SHORT EXERCISE: Write the material out again exactly.

INFORMATION PROVIDED:
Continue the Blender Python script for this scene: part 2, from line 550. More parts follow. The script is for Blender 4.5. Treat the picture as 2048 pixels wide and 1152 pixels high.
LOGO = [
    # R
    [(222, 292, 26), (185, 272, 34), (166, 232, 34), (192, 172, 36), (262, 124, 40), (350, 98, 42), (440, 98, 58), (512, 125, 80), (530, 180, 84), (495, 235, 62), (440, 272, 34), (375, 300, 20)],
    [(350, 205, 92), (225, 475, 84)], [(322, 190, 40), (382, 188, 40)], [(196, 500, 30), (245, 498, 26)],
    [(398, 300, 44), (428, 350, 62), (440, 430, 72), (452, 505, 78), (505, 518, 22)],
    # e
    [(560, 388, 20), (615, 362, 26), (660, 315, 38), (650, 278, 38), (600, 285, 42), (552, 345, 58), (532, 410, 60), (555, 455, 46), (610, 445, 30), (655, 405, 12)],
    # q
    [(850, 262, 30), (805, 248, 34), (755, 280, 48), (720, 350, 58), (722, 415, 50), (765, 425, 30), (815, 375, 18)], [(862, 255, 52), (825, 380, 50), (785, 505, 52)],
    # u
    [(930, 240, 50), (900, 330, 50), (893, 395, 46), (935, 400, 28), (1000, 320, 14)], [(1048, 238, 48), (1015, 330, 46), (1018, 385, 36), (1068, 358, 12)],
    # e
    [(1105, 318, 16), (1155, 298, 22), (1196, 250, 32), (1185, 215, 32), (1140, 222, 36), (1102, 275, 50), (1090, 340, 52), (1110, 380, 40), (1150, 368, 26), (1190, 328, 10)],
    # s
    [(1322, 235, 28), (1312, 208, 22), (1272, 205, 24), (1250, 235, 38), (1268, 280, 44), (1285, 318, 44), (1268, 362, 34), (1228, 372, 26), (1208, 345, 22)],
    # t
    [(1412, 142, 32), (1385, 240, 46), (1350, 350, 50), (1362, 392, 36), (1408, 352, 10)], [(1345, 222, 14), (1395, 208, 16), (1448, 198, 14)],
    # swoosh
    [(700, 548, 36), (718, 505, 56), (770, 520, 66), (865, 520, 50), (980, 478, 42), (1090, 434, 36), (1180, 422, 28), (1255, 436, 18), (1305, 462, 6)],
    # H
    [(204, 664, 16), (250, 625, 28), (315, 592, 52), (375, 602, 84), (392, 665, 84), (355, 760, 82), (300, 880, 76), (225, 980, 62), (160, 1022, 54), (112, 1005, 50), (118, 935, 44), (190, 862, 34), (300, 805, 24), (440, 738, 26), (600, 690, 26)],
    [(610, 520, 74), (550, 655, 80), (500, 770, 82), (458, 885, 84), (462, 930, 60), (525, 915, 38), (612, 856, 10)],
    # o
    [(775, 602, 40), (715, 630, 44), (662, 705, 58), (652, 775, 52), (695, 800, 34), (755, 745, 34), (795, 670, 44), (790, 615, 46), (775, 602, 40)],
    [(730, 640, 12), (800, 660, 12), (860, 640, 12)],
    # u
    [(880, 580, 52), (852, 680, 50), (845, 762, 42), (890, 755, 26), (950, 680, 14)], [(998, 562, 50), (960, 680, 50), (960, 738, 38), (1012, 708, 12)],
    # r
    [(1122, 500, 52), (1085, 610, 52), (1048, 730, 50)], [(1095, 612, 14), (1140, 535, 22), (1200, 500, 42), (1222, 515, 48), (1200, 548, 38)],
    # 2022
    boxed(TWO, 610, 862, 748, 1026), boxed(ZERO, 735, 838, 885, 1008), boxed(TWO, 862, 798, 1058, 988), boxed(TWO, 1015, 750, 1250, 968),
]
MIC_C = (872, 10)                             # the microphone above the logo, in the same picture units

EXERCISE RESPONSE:
Continue the Blender Python script for this scene: part 2, from line 550. More parts follow. The script is for Blender 4.5. Treat the picture as 2048 pixels wide and 1152 pixels high.
LOGO = [
    # R
    [(222, 292, 26), (185, 272, 34), (166, 232, 34), (192, 172, 36), (262, 124, 40), (350, 98, 42), (440, 98, 58), (512, 125, 80), (530, 180, 84), (495, 235, 62), (440, 272, 34), (375, 300, 20)],
    [(350, 205, 92), (225, 475, 84)], [(322, 190, 40), (382, 188, 40)], [(196, 500, 30), (245, 498, 26)],
    [(398, 300, 44), (428, 350, 62), (440, 430, 72), (452, 505, 78), (505, 518, 22)],
    # e
    [(560, 388, 20), (615, 362, 26), (660, 315, 38), (650, 278, 38), (600, 285, 42), (552, 345, 58), (532, 410, 60), (555, 455, 46), (610, 445, 30), (655, 405, 12)],
    # q
    [(850, 262, 30), (805, 248, 34), (755, 280, 48), (720, 350, 58), (722, 415, 50), (765, 425, 30), (815, 375, 18)], [(862, 255, 52), (825, 380, 50), (785, 505, 52)],
    # u
    [(930, 240, 50), (900, 330, 50), (893, 395, 46), (935, 400, 28), (1000, 320, 14)], [(1048, 238, 48), (1015, 330, 46), (1018, 385, 36), (1068, 358, 12)],
    # e
    [(1105, 318, 16), (1155, 298, 22), (1196, 250, 32), (1185, 215, 32), (1140, 222, 36), (1102, 275, 50), (1090, 340, 52), (1110, 380, 40), (1150, 368, 26), (1190, 328, 10)],
    # s
    [(1322, 235, 28), (1312, 208, 22), (1272, 205, 24), (1250, 235, 38), (1268, 280, 44), (1285, 318, 44), (1268, 362, 34), (1228, 372, 26), (1208, 345, 22)],
    # t
    [(1412, 142, 32), (1385, 240, 46), (1350, 350, 50), (1362, 392, 36), (1408, 352, 10)], [(1345, 222, 14), (1395, 208, 16), (1448, 198, 14)],
    # swoosh
    [(700, 548, 36), (718, 505, 56), (770, 520, 66), (865, 520, 50), (980, 478, 42), (1090, 434, 36), (1180, 422, 28), (1255, 436, 18), (1305, 462, 6)],
    # H
    [(204, 664, 16), (250, 625, 28), (315, 592, 52), (375, 602, 84), (392, 665, 84), (355, 760, 82), (300, 880, 76), (225, 980, 62), (160, 1022, 54), (112, 1005, 50), (118, 935, 44), (190, 862, 34), (300, 805, 24), (440, 738, 26), (600, 690, 26)],
    [(610, 520, 74), (550, 655, 80), (500, 770, 82), (458, 885, 84), (462, 930, 60), (525, 915, 38), (612, 856, 10)],
    # o
    [(775, 602, 40), (715, 630, 44), (662, 705, 58), (652, 775, 52), (695, 800, 34), (755, 745, 34), (795, 670, 44), (790, 615, 46), (775, 602, 40)],
    [(730, 640, 12), (800, 660, 12), (860, 640, 12)],
    # u
    [(880, 580, 52), (852, 680, 50), (845, 762, 42), (890, 755, 26), (950, 680, 14)], [(998, 562, 50), (960, 680, 50), (960, 738, 38), (1012, 708, 12)],
    # r
    [(1122, 500, 52), (1085, 610, 52), (1048, 730, 50)], [(1095, 612, 14), (1140, 535, 22), (1200, 500, 42), (1222, 515, 48), (1200, 548, 38)],
    # 2022
    boxed(TWO, 610, 862, 748, 1026), boxed(ZERO, 735, 838, 885, 1008), boxed(TWO, 862, 798, 1058, 988), boxed(TWO, 1015, 750, 1250, 968),
]
MIC_C = (872, 10)                             # the microphone above the logo, in the same picture units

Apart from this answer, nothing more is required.